--- COLLECTED DATA ---

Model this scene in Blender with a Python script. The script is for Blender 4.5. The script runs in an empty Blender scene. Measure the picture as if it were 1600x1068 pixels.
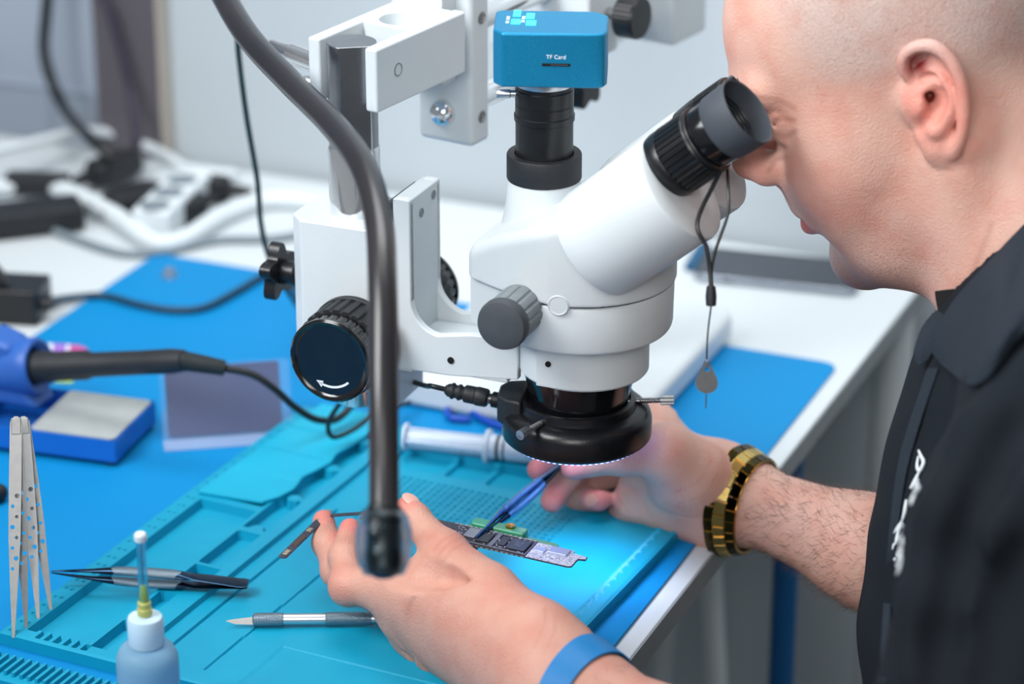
import bpy, bmesh, random
import numpy as np
from math import *
from mathutils import Vector, Matrix, Euler
from mathutils.bvhtree import BVHTree

random.seed(7)
RNG = np.random.default_rng(7)
scene = bpy.context.scene
COL = scene.collection
V = Vector

# ------------------------------------------------------------------ survey of the place (metres)
CAM_H = .843; FPX = 4444.; PITCH = radians(23.1)
CT, ST = cos(PITCH), sin(PITCH)
OX, OY = .039, 1.593            # optical axis of the microscope on the bench
YAW = radians(23)               # the bench runs 23 degrees off the world axes
CA, SA = cos(YAW), sin(YAW)

def P(px, py, d):               # a surveyed sight line at range d -> world point
    v = (py-534)/FPX
    return V(((px-800)/FPX*d, d*(CT-v*ST), CAM_H-d*(ST+v*CT)))
def G(px, py, z=0.):            # where a sight line meets height z
    return P(px, py, (CAM_H-z)/(ST+(py-534)/FPX*CT))
def S(u, v, z):                 # bench coordinates -> world
    return V((OX+u*CA+v*SA, OY-u*SA+v*CA, z))
def UV(p):
    x = p[0]-OX; y = p[1]-OY
    return (x*CA-y*SA, x*SA+y*CA)
def WV(px, py, v0):             # where a sight line meets the upright plane v = v0
    b = (py-534)/FPX; r = V(((px-800)/FPX, CT-b*ST, -(ST+b*CT))); t = (v0+OX*SA+OY*CA)/(r.x*SA+r.y*CA); return V((0, 0, CAM_H))+r*t
UD = V((CA, -SA, 0)); VD = V((SA, CA, 0)); ZD = V((0, 0, 1))

# ------------------------------------------------------------------ mesh helpers
def frame_from(axis, hint=None):
    z = V(axis).normalized()
    h = V(hint) if hint is not None else (V((0, 0, 1)) if abs(z.z) < .9 else V((1, 0, 0)))
    x = (h - z*h.dot(z)).normalized()
    y = z.cross(x)
    return x, y, z

class MB:
    def __init__(s): s.v = []; s.f = []; s.m = []; s.mi = 0
    def add(s, vs, fs):
        n = len(s.v); s.v += [tuple(p) for p in vs]
        s.f += [tuple(i+n for i in f) for f in fs]; s.m += [s.mi]*len(fs)
        return s
    def box(s, c, size, X=None, Y=None, Z=None):
        X = X or V((1,0,0)); Y = Y or V((0,1,0)); Z = Z or ZD
        c = V(c); a, b, d = [k/2 for k in size]
        vs = [c+X*(i*a)+Y*(j*b)+Z*(k*d) for k in (-1,1) for j in (-1,1) for i in (-1,1)]
        return s.add(vs, [(0,2,3,1),(4,5,7,6),(0,1,5,4),(2,6,7,3),(0,4,6,2),(1,3,7,5)])
    def sbox(s, u0, u1, v0, v1, z0, z1):    # box in bench coordinates
        return s.box(S((u0+u1)/2, (v0+v1)/2, (z0+z1)/2), (u1-u0, v1-v0, z1-z0), UD, VD, ZD)
    def rings(s, rings, cap0=True, cap1=True, closed=False):
        n = len(rings[0]); vs = [p for r in rings for p in r]; fs = []
        m = len(rings)
        for i in range(m if closed else m-1):
            a = i*n; b = ((i+1) % m)*n
            for j in range(n):
                k = (j+1) % n
                fs.append((a+j, a+k, b+k, b+j))
        if not closed:
            if cap0: fs.append(tuple(range(n))[::-1])
            if cap1: fs.append(tuple((m-1)*n+j for j in range(n)))
        return s.add(vs, fs)
    def lathe(s, prof, O, axis=ZD, seg=48, hint=None, scale=(1,1), cap=True):   # prof: (r, h)
        X, Y, Z = frame_from(axis, hint); O = V(O)
        return s.rings([[O+Z*h+X*(r*cos(2*pi*j/seg)*scale[0])+Y*(r*sin(2*pi*j/seg)*scale[1]) for j in range(seg)] for r, h in prof], cap, cap)
    def cyl(s, p0, p1, r0, r1=None, seg=32):
        p0 = V(p0); p1 = V(p1); r1 = r0 if r1 is None else r1
        return s.lathe([(r0, 0), (r1, (p1-p0).length)], p0, p1-p0, seg)
    def gear(s, O, axis, r, h0, h1, n, depth, seg_per=6, duty=.5, hint=None):     # ribbed knob body
        X, Y, Z = frame_from(axis, hint); N = n*seg_per; O = V(O)
        rr = [r-(depth if ((j % seg_per)/seg_per) >= duty else 0) for j in range(N)]
        rg = lambda h, k=1.: [O+Z*h+X*(rr[j]*k*cos(2*pi*j/N))+Y*(rr[j]*k*sin(2*pi*j/N)) for j in range(N)]
        return s.rings([rg(h0), rg(h1)])
    def tube(s, pts, r, seg=12, cap=True):
        pts = [V(p) for p in pts]; n = len(pts)
        rr = r if isinstance(r, (list, tuple)) else [r]*n
        tang = [(pts[min(i+1, n-1)]-pts[max(i-1, 0)]).normalized() for i in range(n)]
        X = frame_from(tang[0])[0]; out = []
        for i in range(n):
            X = (X - tang[i]*X.dot(tang[i])).normalized(); Y = tang[i].cross(X)
            out.append([pts[i]+X*(rr[i]*cos(2*pi*j/seg))+Y*(rr[i]*sin(2*pi*j/seg)) for j in range(seg)])
        return s.rings(out, cap, cap)
    def prism(s, poly, O, X, Y, Z, h):      # poly in X,Y extruded along Z by h
        O = V(O)
        a = [O+X*x+Y*y for x, y in poly]; b = [p+Z*h for p in a]; n = len(poly)
        fs = [(i, (i+1) % n, (i+1) % n+n, i+n) for i in range(n)]
        fs += [tuple(range(n))[::-1], tuple(range(n, 2*n))]
        return s.add(a+b, fs)
    def sphere(s, c, r, seg=24, rings=14, sc=(1,1,1), X=None, Y=None, Z=None):
        X = X or V((1,0,0)); Y = Y or V((0,1,0)); Z = Z or ZD; c = V(c)
        vs = []; fs = []
        for i in range(1, rings):
            t = pi*i/rings
            for j in range(seg):
                a = 2*pi*j/seg
                vs.append(c+X*(r*sc[0]*sin(t)*cos(a))+Y*(r*sc[1]*sin(t)*sin(a))+Z*(r*sc[2]*cos(t)))
        vs += [c+Z*r*sc[2], c-Z*r*sc[2]]; T = len(vs)-2
        for i in range(rings-2):
            for j in range(seg):
                k = (j+1) % seg
                fs.append((i*seg+j, (i+1)*seg+j, (i+1)*seg+k, i*seg+k))
        for j in range(seg):
            k = (j+1) % seg
            fs.append((T, j, k)); fs.append((T+1, (rings-2)*seg+k, (rings-2)*seg+j))
        return s.add(vs, fs)
    def torus(s, O, axis, R, r, seg=40, rs=10, hint=None, scale=(1,1), arc=None):
        X, Y, Z = frame_from(axis, hint); O = V(O); out = []
        for i in range(seg):
            a = 2*pi*i/seg; D = X*(cos(a)*scale[0])+Y*(sin(a)*scale[1])
            out.append([O+D*R+(D.normalized()*cos(2*pi*j/rs)+Z*sin(2*pi*j/rs))*r for j in range(rs)])
        return s.rings(out, closed=True)
    def build(s, name, mat, parent=None, bevel=0, smooth=35, bseg=2):
        me = bpy.data.meshes.new(name)
        me.from_pydata(s.v, [], s.f)
        mats = mat if isinstance(mat, (list, tuple)) else [mat]
        for m in mats: me.materials.append(m)
        if len(mats) > 1: me.polygons.foreach_set('material_index', s.m)
        bm = bmesh.new(); bm.from_mesh(me); bmesh.ops.recalc_face_normals(bm, faces=bm.faces); bm.to_mesh(me); bm.free()
        return finish(name, me, parent, bevel, smooth, bseg)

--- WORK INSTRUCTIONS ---
Skip every picture and transcribe the data above exactly.

--- RESPONSE ---
Model this scene in Blender with a Python script. The script is for Blender 4.5. The script runs in an empty Blender scene. Measure the picture as if it were 1600x1068 pixels.
import bpy, bmesh, random
import numpy as np
from math import *
from mathutils import Vector, Matrix, Euler
from mathutils.bvhtree import BVHTree

random.seed(7)
RNG = np.random.default_rng(7)
scene = bpy.context.scene
COL = scene.collection
V = Vector

# ------------------------------------------------------------------ survey of the place (metres)
CAM_H = .843; FPX = 4444.; PITCH = radians(23.1)
CT, ST = cos(PITCH), sin(PITCH)
OX, OY = .039, 1.593            # optical axis of the microscope on the bench
YAW = radians(23)               # the bench runs 23 degrees off the world axes
CA, SA = cos(YAW), sin(YAW)

def P(px, py, d):               # a surveyed sight line at range d -> world point
    v = (py-534)/FPX
    return V(((px-800)/FPX*d, d*(CT-v*ST), CAM_H-d*(ST+v*CT)))
def G(px, py, z=0.):            # where a sight line meets height z
    return P(px, py, (CAM_H-z)/(ST+(py-534)/FPX*CT))
def S(u, v, z):                 # bench coordinates -> world
    return V((OX+u*CA+v*SA, OY-u*SA+v*CA, z))
def UV(p):
    x = p[0]-OX; y = p[1]-OY
    return (x*CA-y*SA, x*SA+y*CA)
def WV(px, py, v0):             # where a sight line meets the upright plane v = v0
    b = (py-534)/FPX; r = V(((px-800)/FPX, CT-b*ST, -(ST+b*CT))); t = (v0+OX*SA+OY*CA)/(r.x*SA+r.y*CA); return V((0, 0, CAM_H))+r*t
UD = V((CA, -SA, 0)); VD = V((SA, CA, 0)); ZD = V((0, 0, 1))

# ------------------------------------------------------------------ mesh helpers
def frame_from(axis, hint=None):
    z = V(axis).normalized()
    h = V(hint) if hint is not None else (V((0, 0, 1)) if abs(z.z) < .9 else V((1, 0, 0)))
    x = (h - z*h.dot(z)).normalized()
    y = z.cross(x)
    return x, y, z

class MB:
    def __init__(s): s.v = []; s.f = []; s.m = []; s.mi = 0
    def add(s, vs, fs):
        n = len(s.v); s.v += [tuple(p) for p in vs]
        s.f += [tuple(i+n for i in f) for f in fs]; s.m += [s.mi]*len(fs)
        return s
    def box(s, c, size, X=None, Y=None, Z=None):
        X = X or V((1,0,0)); Y = Y or V((0,1,0)); Z = Z or ZD
        c = V(c); a, b, d = [k/2 for k in size]
        vs = [c+X*(i*a)+Y*(j*b)+Z*(k*d) for k in (-1,1) for j in (-1,1) for i in (-1,1)]
        return s.add(vs, [(0,2,3,1),(4,5,7,6),(0,1,5,4),(2,6,7,3),(0,4,6,2),(1,3,7,5)])
    def sbox(s, u0, u1, v0, v1, z0, z1):    # box in bench coordinates
        return s.box(S((u0+u1)/2, (v0+v1)/2, (z0+z1)/2), (u1-u0, v1-v0, z1-z0), UD, VD, ZD)
    def rings(s, rings, cap0=True, cap1=True, closed=False):
        n = len(rings[0]); vs = [p for r in rings for p in r]; fs = []
        m = len(rings)
        for i in range(m if closed else m-1):
            a = i*n; b = ((i+1) % m)*n
            for j in range(n):
                k = (j+1) % n
                fs.append((a+j, a+k, b+k, b+j))
        if not closed:
            if cap0: fs.append(tuple(range(n))[::-1])
            if cap1: fs.append(tuple((m-1)*n+j for j in range(n)))
        return s.add(vs, fs)
    def lathe(s, prof, O, axis=ZD, seg=48, hint=None, scale=(1,1), cap=True):   # prof: (r, h)
        X, Y, Z = frame_from(axis, hint); O = V(O)
        return s.rings([[O+Z*h+X*(r*cos(2*pi*j/seg)*scale[0])+Y*(r*sin(2*pi*j/seg)*scale[1]) for j in range(seg)] for r, h in prof], cap, cap)
    def cyl(s, p0, p1, r0, r1=None, seg=32):
        p0 = V(p0); p1 = V(p1); r1 = r0 if r1 is None else r1
        return s.lathe([(r0, 0), (r1, (p1-p0).length)], p0, p1-p0, seg)
    def gear(s, O, axis, r, h0, h1, n, depth, seg_per=6, duty=.5, hint=None):     # ribbed knob body
        X, Y, Z = frame_from(axis, hint); N = n*seg_per; O = V(O)
        rr = [r-(depth if ((j % seg_per)/seg_per) >= duty else 0) for j in range(N)]
        rg = lambda h, k=1.: [O+Z*h+X*(rr[j]*k*cos(2*pi*j/N))+Y*(rr[j]*k*sin(2*pi*j/N)) for j in range(N)]
        return s.rings([rg(h0), rg(h1)])
    def tube(s, pts, r, seg=12, cap=True):
        pts = [V(p) for p in pts]; n = len(pts)
        rr = r if isinstance(r, (list, tuple)) else [r]*n
        tang = [(pts[min(i+1, n-1)]-pts[max(i-1, 0)]).normalized() for i in range(n)]
        X = frame_from(tang[0])[0]; out = []
        for i in range(n):
            X = (X - tang[i]*X.dot(tang[i])).normalized(); Y = tang[i].cross(X)
            out.append([pts[i]+X*(rr[i]*cos(2*pi*j/seg))+Y*(rr[i]*sin(2*pi*j/seg)) for j in range(seg)])
        return s.rings(out, cap, cap)
    def prism(s, poly, O, X, Y, Z, h):      # poly in X,Y extruded along Z by h
        O = V(O)
        a = [O+X*x+Y*y for x, y in poly]; b = [p+Z*h for p in a]; n = len(poly)
        fs = [(i, (i+1) % n, (i+1) % n+n, i+n) for i in range(n)]
        fs += [tuple(range(n))[::-1], tuple(range(n, 2*n))]
        return s.add(a+b, fs)
    def sphere(s, c, r, seg=24, rings=14, sc=(1,1,1), X=None, Y=None, Z=None):
        X = X or V((1,0,0)); Y = Y or V((0,1,0)); Z = Z or ZD; c = V(c)
        vs = []; fs = []
        for i in range(1, rings):
            t = pi*i/rings
            for j in range(seg):
                a = 2*pi*j/seg
                vs.append(c+X*(r*sc[0]*sin(t)*cos(a))+Y*(r*sc[1]*sin(t)*sin(a))+Z*(r*sc[2]*cos(t)))
        vs += [c+Z*r*sc[2], c-Z*r*sc[2]]; T = len(vs)-2
        for i in range(rings-2):
            for j in range(seg):
                k = (j+1) % seg
                fs.append((i*seg+j, (i+1)*seg+j, (i+1)*seg+k, i*seg+k))
        for j in range(seg):
            k = (j+1) % seg
            fs.append((T, j, k)); fs.append((T+1, (rings-2)*seg+k, (rings-2)*seg+j))
        return s.add(vs, fs)
    def torus(s, O, axis, R, r, seg=40, rs=10, hint=None, scale=(1,1), arc=None):
        X, Y, Z = frame_from(axis, hint); O = V(O); out = []
        for i in range(seg):
            a = 2*pi*i/seg; D = X*(cos(a)*scale[0])+Y*(sin(a)*scale[1])
            out.append([O+D*R+(D.normalized()*cos(2*pi*j/rs)+Z*sin(2*pi*j/rs))*r for j in range(rs)])
        return s.rings(out, closed=True)
    def build(s, name, mat, parent=None, bevel=0, smooth=35, bseg=2):
        me = bpy.data.meshes.new(name)
        me.from_pydata(s.v, [], s.f)
        mats = mat if isinstance(mat, (list, tuple)) else [mat]
        for m in mats: me.materials.append(m)
        if len(mats) > 1: me.polygons.foreach_set('material_index', s.m)
        bm = bmesh.new(); bm.from_mesh(me); bmesh.ops.recalc_face_normals(bm, faces=bm.faces); bm.to_mesh(me); bm.free()
        return finish(name, me, parent, bevel, smooth, bseg)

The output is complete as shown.